[Begin COLLECTED DATA]

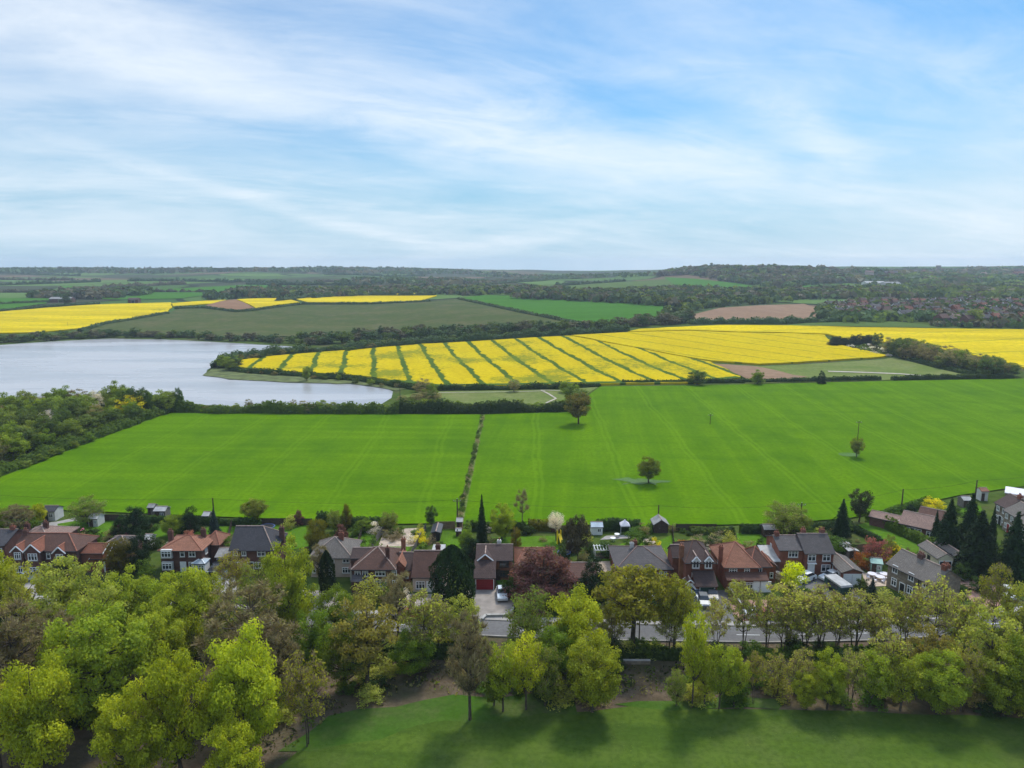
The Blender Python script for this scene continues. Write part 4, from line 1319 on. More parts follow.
sheet('wheat_field', PP([(485, 415), (568, 412), (600, 387), (700, 386), (885, 381.5), (1030, 379), (1240, 379), (1240, 470), (1024, 487), (960, 496), (900, 509), (850, 519), (780, 524.5), (640, 527.5), (463, 525.5)]), .3, 'wheat_right',
      'large bright green wheat field with scattered trees under the rapeseed', step=7)
sheet('field_margin', PP([(481, 415), (485, 415), (463, 525.5), (456, 524)]), .18, 'scrub', 'rough grass strip and ditch dividing the two wheat fields', step=5)
def strip(name, px, w, off, mat, label, kind='structure', step=5, **k):
    pts = dense(PP(px), step, closed=False)
    l, r = [], []
    n = len(pts)
    for i, (x, y) in enumerate(pts):
        a = pts[max(0, i - 1)]; b = pts[min(n - 1, i + 1)]
        tx, ty = b[0] - a[0], b[1] - a[1]; q = math.hypot(tx, ty) or 1
        l.append((x - ty / q * w / 2, y + tx / q * w / 2)); r.append((x + ty / q * w / 2, y - tx / q * w / 2))
    return sheet(name, l + r[::-1], off, mat, label, step=step, kind=kind, **k)
RA = PP([(229, 367), (240, 361.5), (262, 358), (300, 355), (350, 351), (420, 345), (520, 339.5), (570, 337), (600, 342.5), (640, 350), (684, 358.5), (710, 363), (742, 378), (700, 384),
         (620, 385), (520, 387), (440, 388.5), (400, 383), (360, 377), (300, 373.5), (260, 371)])
sheet('rapeseed_field', RA, 1.0, 'rape_main', 'yellow rapeseed field with dark diagonal tramlines on the peninsula', step=8, thick=1.0, rag=1.5)
strip('headland', [(392, 382), (440, 387.3), (520, 385.9), (620, 384), (700, 382.9), (738, 378.5)], 4.5, 1.06, 'verge', 'weedy green headland along the near edge of the rapeseed', rag=1.5)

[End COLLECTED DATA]

TO BE DONE:
Make an exact copy of the data, leaving its pictures out.

RESULT OF THIS TASK:
The Blender Python script for this scene continues. Write part 4, from line 1319 on. More parts follow.
sheet('wheat_field', PP([(485, 415), (568, 412), (600, 387), (700, 386), (885, 381.5), (1030, 379), (1240, 379), (1240, 470), (1024, 487), (960, 496), (900, 509), (850, 519), (780, 524.5), (640, 527.5), (463, 525.5)]), .3, 'wheat_right',
      'large bright green wheat field with scattered trees under the rapeseed', step=7)
sheet('field_margin', PP([(481, 415), (485, 415), (463, 525.5), (456, 524)]), .18, 'scrub', 'rough grass strip and ditch dividing the two wheat fields', step=5)
def strip(name, px, w, off, mat, label, kind='structure', step=5, **k):
    pts = dense(PP(px), step, closed=False)
    l, r = [], []
    n = len(pts)
    for i, (x, y) in enumerate(pts):
        a = pts[max(0, i - 1)]; b = pts[min(n - 1, i + 1)]
        tx, ty = b[0] - a[0], b[1] - a[1]; q = math.hypot(tx, ty) or 1
        l.append((x - ty / q * w / 2, y + tx / q * w / 2)); r.append((x + ty / q * w / 2, y - tx / q * w / 2))
    return sheet(name, l + r[::-1], off, mat, label, step=step, kind=kind, **k)
RA = PP([(229, 367), (240, 361.5), (262, 358), (300, 355), (350, 351), (420, 345), (520, 339.5), (570, 337), (600, 342.5), (640, 350), (684, 358.5), (710, 363), (742, 378), (700, 384),
         (620, 385), (520, 387), (440, 388.5), (400, 383), (360, 377), (300, 373.5), (260, 371)])
sheet('rapeseed_field', RA, 1.0, 'rape_main', 'yellow rapeseed field with dark diagonal tramlines on the peninsula', step=8, thick=1.0, rag=1.5)
strip('headland', [(392, 382), (440, 387.3), (520, 385.9), (620, 384), (700, 382.9), (738, 378.5)], 4.5, 1.06, 'verge', 'weedy green headland along the near edge of the rapeseed', rag=1.5)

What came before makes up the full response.